═══ Supplied data

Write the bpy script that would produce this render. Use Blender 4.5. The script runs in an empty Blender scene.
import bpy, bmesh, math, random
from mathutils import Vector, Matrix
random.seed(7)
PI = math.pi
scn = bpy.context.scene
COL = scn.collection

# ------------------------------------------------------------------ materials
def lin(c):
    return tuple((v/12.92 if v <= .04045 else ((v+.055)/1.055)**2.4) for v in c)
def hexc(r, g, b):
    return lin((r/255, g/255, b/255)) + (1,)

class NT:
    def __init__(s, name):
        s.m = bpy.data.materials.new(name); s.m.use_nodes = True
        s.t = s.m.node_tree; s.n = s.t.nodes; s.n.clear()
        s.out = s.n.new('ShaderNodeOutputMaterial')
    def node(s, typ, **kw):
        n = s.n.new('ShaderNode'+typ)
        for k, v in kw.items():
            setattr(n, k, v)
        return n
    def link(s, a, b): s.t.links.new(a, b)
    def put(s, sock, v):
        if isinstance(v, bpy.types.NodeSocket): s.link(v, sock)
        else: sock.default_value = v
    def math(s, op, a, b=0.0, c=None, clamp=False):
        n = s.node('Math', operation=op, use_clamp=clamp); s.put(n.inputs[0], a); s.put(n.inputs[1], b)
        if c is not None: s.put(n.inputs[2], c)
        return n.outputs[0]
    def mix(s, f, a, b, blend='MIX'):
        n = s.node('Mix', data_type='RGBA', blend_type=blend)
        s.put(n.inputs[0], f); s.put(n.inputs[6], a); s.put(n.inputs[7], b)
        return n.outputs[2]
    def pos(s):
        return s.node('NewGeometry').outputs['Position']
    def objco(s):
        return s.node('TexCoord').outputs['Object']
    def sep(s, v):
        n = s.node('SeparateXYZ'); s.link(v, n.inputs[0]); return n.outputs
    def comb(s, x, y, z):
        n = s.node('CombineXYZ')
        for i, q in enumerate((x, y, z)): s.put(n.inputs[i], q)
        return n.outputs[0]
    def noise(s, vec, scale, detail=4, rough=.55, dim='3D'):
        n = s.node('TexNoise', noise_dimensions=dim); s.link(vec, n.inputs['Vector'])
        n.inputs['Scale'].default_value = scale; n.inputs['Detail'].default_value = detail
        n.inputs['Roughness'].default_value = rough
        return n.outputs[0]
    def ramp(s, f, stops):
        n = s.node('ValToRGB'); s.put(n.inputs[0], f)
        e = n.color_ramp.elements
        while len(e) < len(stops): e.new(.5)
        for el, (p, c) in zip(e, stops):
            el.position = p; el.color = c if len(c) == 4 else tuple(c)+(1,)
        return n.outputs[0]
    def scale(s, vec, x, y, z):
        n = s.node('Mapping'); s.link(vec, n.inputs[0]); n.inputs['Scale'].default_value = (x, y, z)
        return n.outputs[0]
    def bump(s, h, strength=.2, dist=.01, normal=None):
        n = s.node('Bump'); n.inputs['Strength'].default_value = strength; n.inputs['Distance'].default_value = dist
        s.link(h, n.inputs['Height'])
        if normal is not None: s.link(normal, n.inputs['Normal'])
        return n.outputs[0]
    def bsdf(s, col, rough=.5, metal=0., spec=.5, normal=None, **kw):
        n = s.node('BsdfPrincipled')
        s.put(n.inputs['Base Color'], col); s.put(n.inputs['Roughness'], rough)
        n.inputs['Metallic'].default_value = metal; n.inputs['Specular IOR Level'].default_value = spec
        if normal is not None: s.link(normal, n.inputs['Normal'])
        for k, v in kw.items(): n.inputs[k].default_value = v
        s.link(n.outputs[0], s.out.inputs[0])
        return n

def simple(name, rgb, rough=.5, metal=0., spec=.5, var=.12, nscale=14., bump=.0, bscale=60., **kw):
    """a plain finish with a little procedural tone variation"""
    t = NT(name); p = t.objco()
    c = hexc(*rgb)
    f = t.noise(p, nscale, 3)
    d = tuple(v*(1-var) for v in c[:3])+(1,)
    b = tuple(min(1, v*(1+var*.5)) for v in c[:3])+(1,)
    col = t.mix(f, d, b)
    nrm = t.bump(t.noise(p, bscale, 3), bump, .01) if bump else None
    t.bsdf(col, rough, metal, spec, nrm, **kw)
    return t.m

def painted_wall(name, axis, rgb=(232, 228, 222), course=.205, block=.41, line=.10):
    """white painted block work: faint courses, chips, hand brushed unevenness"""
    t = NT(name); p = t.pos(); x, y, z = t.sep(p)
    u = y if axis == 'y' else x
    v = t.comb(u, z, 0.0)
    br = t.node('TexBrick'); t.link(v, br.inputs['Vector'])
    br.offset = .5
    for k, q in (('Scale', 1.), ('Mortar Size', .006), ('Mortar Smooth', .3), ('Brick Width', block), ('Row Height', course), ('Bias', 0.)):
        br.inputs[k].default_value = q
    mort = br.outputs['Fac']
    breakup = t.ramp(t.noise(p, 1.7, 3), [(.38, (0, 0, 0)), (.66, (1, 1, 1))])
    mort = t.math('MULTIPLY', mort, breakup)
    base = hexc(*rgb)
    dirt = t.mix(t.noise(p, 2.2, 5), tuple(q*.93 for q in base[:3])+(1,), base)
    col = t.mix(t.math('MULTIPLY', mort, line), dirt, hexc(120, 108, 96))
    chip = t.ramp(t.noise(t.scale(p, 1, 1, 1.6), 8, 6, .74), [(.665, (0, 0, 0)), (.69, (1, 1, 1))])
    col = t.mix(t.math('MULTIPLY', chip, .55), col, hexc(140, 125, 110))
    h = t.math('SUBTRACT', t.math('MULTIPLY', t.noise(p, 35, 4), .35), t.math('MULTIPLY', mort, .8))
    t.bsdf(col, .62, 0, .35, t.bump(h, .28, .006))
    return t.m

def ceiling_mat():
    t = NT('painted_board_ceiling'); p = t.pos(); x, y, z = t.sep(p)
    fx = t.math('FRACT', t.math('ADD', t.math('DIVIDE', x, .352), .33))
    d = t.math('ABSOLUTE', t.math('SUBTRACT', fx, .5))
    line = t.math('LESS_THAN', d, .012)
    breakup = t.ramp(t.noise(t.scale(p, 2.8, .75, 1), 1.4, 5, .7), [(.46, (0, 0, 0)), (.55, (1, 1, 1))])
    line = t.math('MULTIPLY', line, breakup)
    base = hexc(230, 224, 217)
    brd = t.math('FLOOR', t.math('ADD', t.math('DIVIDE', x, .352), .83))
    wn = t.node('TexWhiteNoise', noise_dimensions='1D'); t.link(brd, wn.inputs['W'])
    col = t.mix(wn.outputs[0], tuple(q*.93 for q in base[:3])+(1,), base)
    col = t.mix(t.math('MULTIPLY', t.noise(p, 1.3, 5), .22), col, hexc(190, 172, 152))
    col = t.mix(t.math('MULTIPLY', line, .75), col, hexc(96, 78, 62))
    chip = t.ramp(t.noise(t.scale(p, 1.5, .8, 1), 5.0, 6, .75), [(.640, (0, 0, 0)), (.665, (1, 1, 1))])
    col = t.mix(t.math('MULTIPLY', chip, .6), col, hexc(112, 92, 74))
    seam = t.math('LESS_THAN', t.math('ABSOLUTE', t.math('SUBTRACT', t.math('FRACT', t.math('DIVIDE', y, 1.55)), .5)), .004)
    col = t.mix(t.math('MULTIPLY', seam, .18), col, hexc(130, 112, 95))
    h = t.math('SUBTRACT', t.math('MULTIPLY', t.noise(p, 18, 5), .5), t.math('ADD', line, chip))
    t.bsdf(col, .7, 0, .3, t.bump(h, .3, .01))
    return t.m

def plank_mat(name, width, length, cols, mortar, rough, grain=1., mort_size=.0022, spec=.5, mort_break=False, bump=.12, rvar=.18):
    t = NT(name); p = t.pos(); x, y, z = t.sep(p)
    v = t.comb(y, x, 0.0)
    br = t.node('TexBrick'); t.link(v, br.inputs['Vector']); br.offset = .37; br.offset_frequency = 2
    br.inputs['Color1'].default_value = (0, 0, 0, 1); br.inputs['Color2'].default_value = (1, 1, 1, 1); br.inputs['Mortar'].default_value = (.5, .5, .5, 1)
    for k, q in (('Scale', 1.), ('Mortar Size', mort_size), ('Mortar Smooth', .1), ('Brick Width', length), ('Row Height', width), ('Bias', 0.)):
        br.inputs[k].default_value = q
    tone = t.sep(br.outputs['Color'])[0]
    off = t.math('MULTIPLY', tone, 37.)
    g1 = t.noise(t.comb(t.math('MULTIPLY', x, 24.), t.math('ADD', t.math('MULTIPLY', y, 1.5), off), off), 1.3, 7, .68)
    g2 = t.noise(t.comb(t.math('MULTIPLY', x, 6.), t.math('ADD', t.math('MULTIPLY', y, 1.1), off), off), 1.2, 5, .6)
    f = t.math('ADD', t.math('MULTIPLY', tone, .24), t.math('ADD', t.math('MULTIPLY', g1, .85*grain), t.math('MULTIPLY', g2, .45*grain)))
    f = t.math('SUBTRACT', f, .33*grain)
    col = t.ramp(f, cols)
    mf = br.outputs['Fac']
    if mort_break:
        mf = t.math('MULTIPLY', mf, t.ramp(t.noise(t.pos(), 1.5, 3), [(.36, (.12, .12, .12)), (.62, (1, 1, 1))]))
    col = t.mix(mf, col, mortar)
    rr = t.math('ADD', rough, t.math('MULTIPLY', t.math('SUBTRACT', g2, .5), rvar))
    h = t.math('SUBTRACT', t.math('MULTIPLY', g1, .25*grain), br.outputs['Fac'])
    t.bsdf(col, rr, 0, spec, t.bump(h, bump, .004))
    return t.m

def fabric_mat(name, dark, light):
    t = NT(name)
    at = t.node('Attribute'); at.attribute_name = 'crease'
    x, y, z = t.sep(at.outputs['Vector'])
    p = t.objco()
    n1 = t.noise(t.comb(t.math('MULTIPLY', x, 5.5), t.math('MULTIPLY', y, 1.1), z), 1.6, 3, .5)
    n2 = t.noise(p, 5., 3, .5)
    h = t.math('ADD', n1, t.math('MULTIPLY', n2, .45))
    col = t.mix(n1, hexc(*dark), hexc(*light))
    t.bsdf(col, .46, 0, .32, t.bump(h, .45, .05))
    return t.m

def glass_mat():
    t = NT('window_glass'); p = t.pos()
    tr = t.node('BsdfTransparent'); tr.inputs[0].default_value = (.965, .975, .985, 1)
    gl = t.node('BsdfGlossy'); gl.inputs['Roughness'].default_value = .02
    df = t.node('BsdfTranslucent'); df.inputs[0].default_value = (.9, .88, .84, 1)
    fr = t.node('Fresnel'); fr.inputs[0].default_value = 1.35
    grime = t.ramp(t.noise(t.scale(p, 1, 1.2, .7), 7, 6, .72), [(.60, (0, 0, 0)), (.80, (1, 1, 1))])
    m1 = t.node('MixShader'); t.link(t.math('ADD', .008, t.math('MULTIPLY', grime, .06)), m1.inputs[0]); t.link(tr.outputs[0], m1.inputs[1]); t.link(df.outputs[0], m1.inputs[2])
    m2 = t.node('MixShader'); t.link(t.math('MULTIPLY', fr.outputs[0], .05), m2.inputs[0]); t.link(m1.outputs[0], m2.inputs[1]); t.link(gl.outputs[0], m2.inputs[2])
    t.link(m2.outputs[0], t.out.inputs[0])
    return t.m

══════

▶ **Problem requirements**
Restate word for word only the lines running from the beginning of the data to the line holding "return lin((r/255, g/255, b/255)) + (1,)", both included.

▶ **Answer to the task**
Write the bpy script that would produce this render. Use Blender 4.5. The script runs in an empty Blender scene.
import bpy, bmesh, math, random
from mathutils import Vector, Matrix
random.seed(7)
PI = math.pi
scn = bpy.context.scene
COL = scn.collection

# ------------------------------------------------------------------ materials
def lin(c):
    return tuple((v/12.92 if v <= .04045 else ((v+.055)/1.055)**2.4) for v in c)
def hexc(r, g, b):
    return lin((r/255, g/255, b/255)) + (1,)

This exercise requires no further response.